▶ OBJECTIVE:
Copy everything in the data below exactly except the pictures.

═══ PROVIDED INFORMATION

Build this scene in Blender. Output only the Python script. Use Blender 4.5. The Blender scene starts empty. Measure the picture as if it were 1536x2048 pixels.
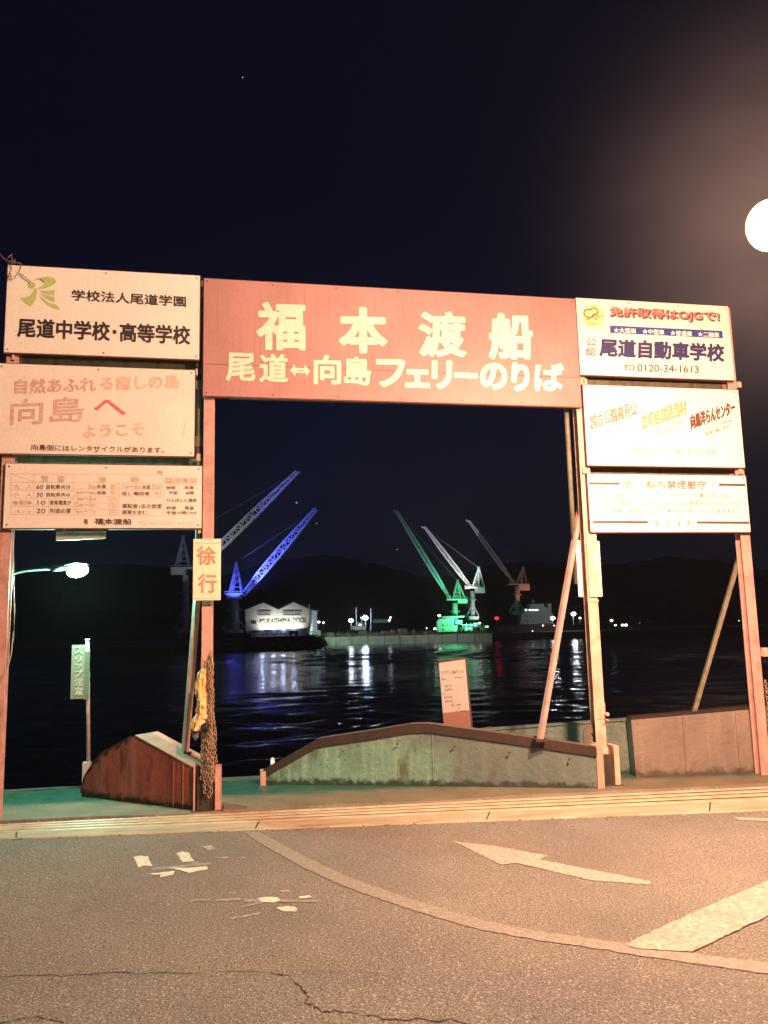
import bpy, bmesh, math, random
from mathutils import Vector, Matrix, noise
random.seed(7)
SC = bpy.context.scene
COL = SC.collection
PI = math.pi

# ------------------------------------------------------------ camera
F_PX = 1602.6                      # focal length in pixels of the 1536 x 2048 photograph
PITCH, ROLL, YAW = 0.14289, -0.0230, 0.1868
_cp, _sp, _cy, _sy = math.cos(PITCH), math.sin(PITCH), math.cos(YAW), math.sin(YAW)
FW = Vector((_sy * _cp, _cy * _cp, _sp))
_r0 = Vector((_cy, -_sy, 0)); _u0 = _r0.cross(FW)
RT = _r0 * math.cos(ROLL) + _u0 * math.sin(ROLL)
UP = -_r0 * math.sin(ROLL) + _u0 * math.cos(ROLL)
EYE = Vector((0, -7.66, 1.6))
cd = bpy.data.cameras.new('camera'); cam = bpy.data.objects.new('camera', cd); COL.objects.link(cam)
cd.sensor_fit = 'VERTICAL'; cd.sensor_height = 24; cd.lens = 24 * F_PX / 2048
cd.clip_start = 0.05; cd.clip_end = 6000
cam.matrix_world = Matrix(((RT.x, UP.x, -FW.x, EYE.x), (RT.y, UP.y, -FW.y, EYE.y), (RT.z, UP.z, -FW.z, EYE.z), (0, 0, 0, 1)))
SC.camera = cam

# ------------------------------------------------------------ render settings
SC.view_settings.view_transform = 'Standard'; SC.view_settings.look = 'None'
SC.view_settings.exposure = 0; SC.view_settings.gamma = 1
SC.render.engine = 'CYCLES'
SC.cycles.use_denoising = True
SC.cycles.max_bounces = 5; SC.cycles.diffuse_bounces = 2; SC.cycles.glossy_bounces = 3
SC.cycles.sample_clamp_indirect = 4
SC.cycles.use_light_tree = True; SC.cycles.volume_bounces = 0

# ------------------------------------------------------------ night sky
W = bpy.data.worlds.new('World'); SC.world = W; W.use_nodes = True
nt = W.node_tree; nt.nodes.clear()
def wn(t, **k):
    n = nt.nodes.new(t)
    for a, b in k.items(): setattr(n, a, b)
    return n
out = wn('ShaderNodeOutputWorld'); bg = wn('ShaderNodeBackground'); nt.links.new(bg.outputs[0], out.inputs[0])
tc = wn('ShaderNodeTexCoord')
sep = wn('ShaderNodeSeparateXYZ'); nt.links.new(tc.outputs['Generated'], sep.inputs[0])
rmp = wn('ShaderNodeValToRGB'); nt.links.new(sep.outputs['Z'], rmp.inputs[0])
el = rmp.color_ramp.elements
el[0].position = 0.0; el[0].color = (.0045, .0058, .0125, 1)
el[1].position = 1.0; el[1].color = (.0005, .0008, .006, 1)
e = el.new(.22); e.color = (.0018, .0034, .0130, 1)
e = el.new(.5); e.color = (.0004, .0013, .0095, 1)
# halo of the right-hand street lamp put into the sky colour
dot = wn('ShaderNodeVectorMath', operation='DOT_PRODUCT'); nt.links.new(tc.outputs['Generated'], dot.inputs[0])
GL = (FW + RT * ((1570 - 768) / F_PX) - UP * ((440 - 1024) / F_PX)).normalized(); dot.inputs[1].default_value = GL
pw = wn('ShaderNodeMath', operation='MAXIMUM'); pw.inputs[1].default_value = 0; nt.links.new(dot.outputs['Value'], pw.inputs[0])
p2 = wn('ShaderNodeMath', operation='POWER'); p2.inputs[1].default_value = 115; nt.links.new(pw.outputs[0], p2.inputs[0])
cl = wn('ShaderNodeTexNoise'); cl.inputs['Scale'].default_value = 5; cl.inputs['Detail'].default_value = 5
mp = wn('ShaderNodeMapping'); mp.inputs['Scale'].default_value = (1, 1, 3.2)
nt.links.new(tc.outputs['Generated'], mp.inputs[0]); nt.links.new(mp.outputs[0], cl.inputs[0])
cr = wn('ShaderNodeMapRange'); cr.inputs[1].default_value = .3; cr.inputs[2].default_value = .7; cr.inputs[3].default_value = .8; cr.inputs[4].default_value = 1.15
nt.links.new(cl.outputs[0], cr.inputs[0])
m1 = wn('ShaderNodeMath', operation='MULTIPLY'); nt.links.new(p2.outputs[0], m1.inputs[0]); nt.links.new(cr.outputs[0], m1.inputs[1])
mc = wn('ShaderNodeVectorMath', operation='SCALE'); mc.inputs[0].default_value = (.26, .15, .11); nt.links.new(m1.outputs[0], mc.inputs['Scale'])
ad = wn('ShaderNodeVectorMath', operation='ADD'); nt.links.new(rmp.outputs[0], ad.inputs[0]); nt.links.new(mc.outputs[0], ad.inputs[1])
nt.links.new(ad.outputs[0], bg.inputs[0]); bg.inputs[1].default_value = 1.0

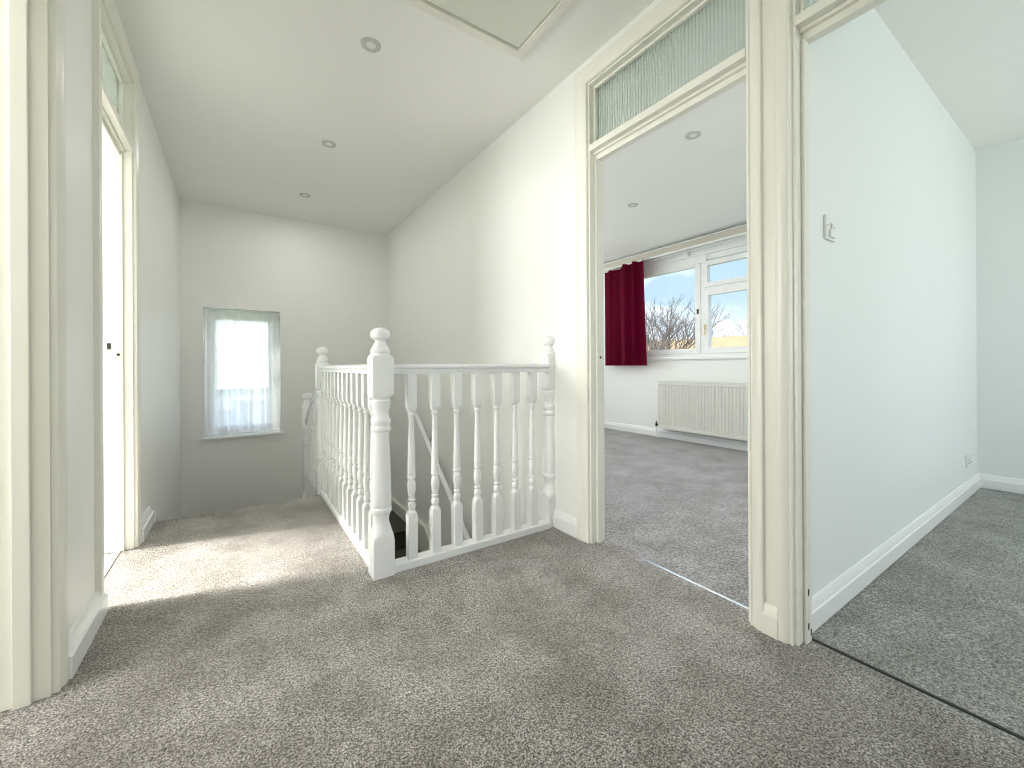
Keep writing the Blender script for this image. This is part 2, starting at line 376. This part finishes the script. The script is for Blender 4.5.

══════

▶ TASK ANSWER:
Build this scene in Blender. Output only the Python script. Use Blender 4.5. The Blender scene starts empty. Measure the picture as if it were 1536x2048 pixels.
import bpy, bmesh, math, random
from mathutils import Vector, Matrix, noise
random.seed(7)
SC = bpy.context.scene
COL = SC.collection
PI = math.pi

# ------------------------------------------------------------ camera
F_PX = 1602.6                      # focal length in pixels of the 1536 x 2048 photograph
PITCH, ROLL, YAW = 0.14289, -0.0230, 0.1868
_cp, _sp, _cy, _sy = math.cos(PITCH), math.sin(PITCH), math.cos(YAW), math.sin(YAW)
FW = Vector((_sy * _cp, _cy * _cp, _sp))
_r0 = Vector((_cy, -_sy, 0)); _u0 = _r0.cross(FW)
RT = _r0 * math.cos(ROLL) + _u0 * math.sin(ROLL)
UP = -_r0 * math.sin(ROLL) + _u0 * math.cos(ROLL)
EYE = Vector((0, -7.66, 1.6))
cd = bpy.data.cameras.new('camera'); cam = bpy.data.objects.new('camera', cd); COL.objects.link(cam)
cd.sensor_fit = 'VERTICAL'; cd.sensor_height = 24; cd.lens = 24 * F_PX / 2048
cd.clip_start = 0.05; cd.clip_end = 6000
cam.matrix_world = Matrix(((RT.x, UP.x, -FW.x, EYE.x), (RT.y, UP.y, -FW.y, EYE.y), (RT.z, UP.z, -FW.z, EYE.z), (0, 0, 0, 1)))
SC.camera = cam

# ------------------------------------------------------------ render settings
SC.view_settings.view_transform = 'Standard'; SC.view_settings.look = 'None'
SC.view_settings.exposure = 0; SC.view_settings.gamma = 1
SC.render.engine = 'CYCLES'
SC.cycles.use_denoising = True
SC.cycles.max_bounces = 5; SC.cycles.diffuse_bounces = 2; SC.cycles.glossy_bounces = 3
SC.cycles.sample_clamp_indirect = 4
SC.cycles.use_light_tree = True; SC.cycles.volume_bounces = 0

# ------------------------------------------------------------ night sky
W = bpy.data.worlds.new('World'); SC.world = W; W.use_nodes = True
nt = W.node_tree; nt.nodes.clear()
def wn(t, **k):
    n = nt.nodes.new(t)
    for a, b in k.items(): setattr(n, a, b)
    return n
out = wn('ShaderNodeOutputWorld'); bg = wn('ShaderNodeBackground'); nt.links.new(bg.outputs[0], out.inputs[0])
tc = wn('ShaderNodeTexCoord')
sep = wn('ShaderNodeSeparateXYZ'); nt.links.new(tc.outputs['Generated'], sep.inputs[0])
rmp = wn('ShaderNodeValToRGB'); nt.links.new(sep.outputs['Z'], rmp.inputs[0])
el = rmp.color_ramp.elements
el[0].position = 0.0; el[0].color = (.0045, .0058, .0125, 1)
el[1].position = 1.0; el[1].color = (.0005, .0008, .006, 1)
e = el.new(.22); e.color = (.0018, .0034, .0130, 1)
e = el.new(.5); e.color = (.0004, .0013, .0095, 1)
# halo of the right-hand street lamp put into the sky colour
dot = wn('ShaderNodeVectorMath', operation='DOT_PRODUCT'); nt.links.new(tc.outputs['Generated'], dot.inputs[0])
GL = (FW + RT * ((1570 - 768) / F_PX) - UP * ((440 - 1024) / F_PX)).normalized(); dot.inputs[1].default_value = GL
pw = wn('ShaderNodeMath', operation='MAXIMUM'); pw.inputs[1].default_value = 0; nt.links.new(dot.outputs['Value'], pw.inputs[0])
p2 = wn('ShaderNodeMath', operation='POWER'); p2.inputs[1].default_value = 115; nt.links.new(pw.outputs[0], p2.inputs[0])
cl = wn('ShaderNodeTexNoise'); cl.inputs['Scale'].default_value = 5; cl.inputs['Detail'].default_value = 5
mp = wn('ShaderNodeMapping'); mp.inputs['Scale'].default_value = (1, 1, 3.2)
nt.links.new(tc.outputs['Generated'], mp.inputs[0]); nt.links.new(mp.outputs[0], cl.inputs[0])
cr = wn('ShaderNodeMapRange'); cr.inputs[1].default_value = .3; cr.inputs[2].default_value = .7; cr.inputs[3].default_value = .8; cr.inputs[4].default_value = 1.15
nt.links.new(cl.outputs[0], cr.inputs[0])
m1 = wn('ShaderNodeMath', operation='MULTIPLY'); nt.links.new(p2.outputs[0], m1.inputs[0]); nt.links.new(cr.outputs[0], m1.inputs[1])
mc = wn('ShaderNodeVectorMath', operation='SCALE'); mc.inputs[0].default_value = (.26, .15, .11); nt.links.new(m1.outputs[0], mc.inputs['Scale'])
ad = wn('ShaderNodeVectorMath', operation='ADD'); nt.links.new(rmp.outputs[0], ad.inputs[0]); nt.links.new(mc.outputs[0], ad.inputs[1])
nt.links.new(ad.outputs[0], bg.inputs[0]); bg.inputs[1].default_value = 1.0

Keep writing the Blender script for this image. This is part 2, starting at line 376. This part finishes the script. The script is for Blender 4.5.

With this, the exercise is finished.